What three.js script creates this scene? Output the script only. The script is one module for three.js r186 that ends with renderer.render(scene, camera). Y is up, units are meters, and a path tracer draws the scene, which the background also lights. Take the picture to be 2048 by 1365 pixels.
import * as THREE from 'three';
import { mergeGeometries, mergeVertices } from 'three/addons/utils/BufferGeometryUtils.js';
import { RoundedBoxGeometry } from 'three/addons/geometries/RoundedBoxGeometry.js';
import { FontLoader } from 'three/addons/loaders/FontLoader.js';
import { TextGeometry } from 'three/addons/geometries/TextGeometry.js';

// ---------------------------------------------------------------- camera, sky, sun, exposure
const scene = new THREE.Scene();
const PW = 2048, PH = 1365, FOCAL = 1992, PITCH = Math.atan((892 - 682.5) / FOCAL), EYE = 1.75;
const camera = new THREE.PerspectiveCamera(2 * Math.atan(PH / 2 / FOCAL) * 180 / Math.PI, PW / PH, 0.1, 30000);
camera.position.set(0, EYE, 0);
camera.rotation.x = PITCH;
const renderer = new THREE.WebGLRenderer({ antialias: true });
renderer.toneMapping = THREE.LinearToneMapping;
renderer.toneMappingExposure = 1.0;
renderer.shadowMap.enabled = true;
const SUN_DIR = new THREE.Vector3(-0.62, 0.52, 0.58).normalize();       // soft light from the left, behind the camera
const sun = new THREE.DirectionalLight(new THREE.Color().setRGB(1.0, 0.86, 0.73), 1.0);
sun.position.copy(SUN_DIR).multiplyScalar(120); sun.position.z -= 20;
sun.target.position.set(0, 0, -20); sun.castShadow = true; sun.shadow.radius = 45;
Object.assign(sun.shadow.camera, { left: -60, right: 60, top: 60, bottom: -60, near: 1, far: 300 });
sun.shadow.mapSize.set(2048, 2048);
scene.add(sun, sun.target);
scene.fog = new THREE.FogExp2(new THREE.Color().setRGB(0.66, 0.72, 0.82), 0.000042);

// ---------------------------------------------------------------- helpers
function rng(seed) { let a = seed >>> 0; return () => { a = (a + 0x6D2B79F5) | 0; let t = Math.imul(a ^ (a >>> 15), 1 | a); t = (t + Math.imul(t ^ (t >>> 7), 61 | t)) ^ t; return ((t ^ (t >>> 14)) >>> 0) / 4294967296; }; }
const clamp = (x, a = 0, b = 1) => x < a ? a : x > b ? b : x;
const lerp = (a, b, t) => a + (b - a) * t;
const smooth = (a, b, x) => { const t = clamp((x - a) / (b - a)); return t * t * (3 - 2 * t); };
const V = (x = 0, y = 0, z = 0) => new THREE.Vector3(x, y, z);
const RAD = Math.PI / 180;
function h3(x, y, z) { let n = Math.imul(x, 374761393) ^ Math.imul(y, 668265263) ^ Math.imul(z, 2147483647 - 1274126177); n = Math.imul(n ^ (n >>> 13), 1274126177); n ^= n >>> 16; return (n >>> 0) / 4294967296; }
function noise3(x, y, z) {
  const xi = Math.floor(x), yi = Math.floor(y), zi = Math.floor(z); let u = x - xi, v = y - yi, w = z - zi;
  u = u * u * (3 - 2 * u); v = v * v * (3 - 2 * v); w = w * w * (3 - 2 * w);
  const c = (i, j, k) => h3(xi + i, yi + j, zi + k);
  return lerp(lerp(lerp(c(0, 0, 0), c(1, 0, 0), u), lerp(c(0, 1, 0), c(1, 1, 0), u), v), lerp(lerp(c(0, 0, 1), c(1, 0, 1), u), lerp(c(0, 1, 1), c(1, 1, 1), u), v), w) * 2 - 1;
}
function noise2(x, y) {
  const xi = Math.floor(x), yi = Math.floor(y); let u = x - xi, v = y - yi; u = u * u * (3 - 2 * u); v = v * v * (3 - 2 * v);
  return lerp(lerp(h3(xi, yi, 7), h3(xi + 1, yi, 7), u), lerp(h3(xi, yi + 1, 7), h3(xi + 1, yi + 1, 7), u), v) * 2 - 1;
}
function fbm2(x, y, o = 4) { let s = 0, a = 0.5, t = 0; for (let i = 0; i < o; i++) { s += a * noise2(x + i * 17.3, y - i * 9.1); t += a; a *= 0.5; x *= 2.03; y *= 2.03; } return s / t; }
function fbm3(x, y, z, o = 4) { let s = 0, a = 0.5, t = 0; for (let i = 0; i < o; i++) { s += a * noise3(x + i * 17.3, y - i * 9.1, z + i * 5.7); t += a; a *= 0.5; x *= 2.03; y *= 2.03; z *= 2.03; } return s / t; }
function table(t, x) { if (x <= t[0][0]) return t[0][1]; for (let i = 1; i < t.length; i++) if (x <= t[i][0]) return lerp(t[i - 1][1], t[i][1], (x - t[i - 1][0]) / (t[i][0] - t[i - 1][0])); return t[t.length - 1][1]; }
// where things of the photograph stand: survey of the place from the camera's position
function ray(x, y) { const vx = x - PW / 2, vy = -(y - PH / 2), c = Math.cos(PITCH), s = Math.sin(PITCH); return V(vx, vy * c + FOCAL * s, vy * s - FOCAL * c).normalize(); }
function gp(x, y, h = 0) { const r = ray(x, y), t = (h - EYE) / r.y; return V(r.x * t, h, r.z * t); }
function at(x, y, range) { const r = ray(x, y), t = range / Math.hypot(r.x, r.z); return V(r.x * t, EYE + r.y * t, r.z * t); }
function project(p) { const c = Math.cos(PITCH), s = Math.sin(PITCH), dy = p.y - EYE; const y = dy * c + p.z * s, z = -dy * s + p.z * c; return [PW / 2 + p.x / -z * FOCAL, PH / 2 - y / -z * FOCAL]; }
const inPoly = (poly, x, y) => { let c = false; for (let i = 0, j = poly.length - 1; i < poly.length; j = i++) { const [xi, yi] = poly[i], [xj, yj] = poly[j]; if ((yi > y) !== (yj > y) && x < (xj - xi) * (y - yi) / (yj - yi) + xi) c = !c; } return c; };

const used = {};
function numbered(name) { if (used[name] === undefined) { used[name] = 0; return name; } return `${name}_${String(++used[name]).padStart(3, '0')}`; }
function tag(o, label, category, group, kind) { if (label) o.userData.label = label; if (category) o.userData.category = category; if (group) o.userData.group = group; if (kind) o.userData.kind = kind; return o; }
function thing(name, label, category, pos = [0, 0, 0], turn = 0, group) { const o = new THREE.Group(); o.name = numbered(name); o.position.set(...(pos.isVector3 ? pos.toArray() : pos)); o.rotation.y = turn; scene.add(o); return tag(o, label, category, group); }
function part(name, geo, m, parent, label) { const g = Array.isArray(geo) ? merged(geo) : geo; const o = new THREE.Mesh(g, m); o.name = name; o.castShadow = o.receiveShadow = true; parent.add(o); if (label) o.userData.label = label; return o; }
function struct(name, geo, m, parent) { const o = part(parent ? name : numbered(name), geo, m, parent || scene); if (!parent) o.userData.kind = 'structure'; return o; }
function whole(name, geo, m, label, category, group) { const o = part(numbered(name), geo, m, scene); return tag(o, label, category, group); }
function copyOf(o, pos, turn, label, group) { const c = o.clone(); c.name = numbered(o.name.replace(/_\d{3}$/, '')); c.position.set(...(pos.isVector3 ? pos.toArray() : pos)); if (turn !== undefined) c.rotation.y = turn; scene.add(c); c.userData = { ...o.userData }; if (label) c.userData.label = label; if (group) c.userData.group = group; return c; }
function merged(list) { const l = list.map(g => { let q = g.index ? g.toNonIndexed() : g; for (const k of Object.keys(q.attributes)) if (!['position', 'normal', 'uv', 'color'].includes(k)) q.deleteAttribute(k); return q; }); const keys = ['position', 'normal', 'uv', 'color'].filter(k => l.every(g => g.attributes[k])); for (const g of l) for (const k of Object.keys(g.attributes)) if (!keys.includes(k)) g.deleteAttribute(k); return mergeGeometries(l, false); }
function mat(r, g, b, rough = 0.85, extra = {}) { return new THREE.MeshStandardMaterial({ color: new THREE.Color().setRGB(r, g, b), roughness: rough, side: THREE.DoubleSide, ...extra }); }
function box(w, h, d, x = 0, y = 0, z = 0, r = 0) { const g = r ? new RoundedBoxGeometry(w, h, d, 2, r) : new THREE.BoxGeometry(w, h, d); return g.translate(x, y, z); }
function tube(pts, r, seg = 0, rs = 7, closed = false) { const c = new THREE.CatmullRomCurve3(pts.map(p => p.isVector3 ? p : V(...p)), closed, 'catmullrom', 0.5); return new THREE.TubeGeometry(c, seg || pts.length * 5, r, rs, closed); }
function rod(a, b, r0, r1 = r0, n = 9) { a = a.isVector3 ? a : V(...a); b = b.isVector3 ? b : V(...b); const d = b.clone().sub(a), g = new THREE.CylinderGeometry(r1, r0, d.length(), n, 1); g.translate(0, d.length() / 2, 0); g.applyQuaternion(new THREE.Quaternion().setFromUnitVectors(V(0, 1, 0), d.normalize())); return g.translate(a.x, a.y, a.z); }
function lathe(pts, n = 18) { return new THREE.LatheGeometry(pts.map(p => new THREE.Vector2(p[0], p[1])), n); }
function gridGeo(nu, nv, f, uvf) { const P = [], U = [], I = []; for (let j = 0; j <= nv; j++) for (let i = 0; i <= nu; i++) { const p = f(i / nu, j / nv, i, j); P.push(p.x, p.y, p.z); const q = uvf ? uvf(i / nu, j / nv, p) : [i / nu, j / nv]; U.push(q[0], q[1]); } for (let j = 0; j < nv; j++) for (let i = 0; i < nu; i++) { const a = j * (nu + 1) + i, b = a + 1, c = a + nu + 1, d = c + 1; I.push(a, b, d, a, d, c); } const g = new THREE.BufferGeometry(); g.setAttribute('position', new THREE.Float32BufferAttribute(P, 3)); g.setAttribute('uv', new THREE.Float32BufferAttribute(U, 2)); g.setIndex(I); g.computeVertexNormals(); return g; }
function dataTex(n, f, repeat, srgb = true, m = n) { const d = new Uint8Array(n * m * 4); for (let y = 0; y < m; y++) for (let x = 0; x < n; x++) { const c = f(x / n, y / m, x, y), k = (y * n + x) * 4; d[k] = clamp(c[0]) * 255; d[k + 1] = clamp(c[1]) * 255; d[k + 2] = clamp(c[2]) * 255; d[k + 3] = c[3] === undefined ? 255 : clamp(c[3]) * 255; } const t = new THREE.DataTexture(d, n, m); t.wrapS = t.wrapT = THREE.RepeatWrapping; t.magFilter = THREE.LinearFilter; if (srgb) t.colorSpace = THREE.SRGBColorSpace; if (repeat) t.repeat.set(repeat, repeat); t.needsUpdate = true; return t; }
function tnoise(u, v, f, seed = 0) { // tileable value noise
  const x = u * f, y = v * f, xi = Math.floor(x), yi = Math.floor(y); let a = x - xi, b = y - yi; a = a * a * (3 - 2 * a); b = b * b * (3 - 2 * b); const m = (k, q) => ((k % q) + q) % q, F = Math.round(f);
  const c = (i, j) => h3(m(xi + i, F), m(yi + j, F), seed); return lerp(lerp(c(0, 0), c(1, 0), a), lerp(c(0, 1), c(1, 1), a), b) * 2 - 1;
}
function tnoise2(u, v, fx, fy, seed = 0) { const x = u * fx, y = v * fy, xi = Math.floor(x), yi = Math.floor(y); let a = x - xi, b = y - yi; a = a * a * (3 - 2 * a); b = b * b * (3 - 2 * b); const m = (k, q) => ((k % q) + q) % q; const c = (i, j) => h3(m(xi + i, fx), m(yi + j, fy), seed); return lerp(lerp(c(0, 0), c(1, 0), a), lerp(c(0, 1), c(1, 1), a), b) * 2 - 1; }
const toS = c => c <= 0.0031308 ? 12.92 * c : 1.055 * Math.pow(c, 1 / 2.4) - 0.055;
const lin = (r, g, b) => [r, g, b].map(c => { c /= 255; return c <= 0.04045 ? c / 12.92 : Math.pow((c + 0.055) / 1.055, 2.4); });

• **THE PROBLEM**
Locate the lines above that hold the word "renderer". Show every one of them.

• **RESPONSE**
What three.js script creates this scene? Output the script only. The script is one module for three.js r186 that ends with renderer.render(scene, camera). Y is up, units are meters, and a path tracer draws the scene, which the background also lights. Take the picture to be 2048 by 1365 pixels.
const renderer = new THREE.WebGLRenderer({ antialias: true });
renderer.toneMapping = THREE.LinearToneMapping;
renderer.toneMappingExposure = 1.0;
renderer.shadowMap.enabled = true;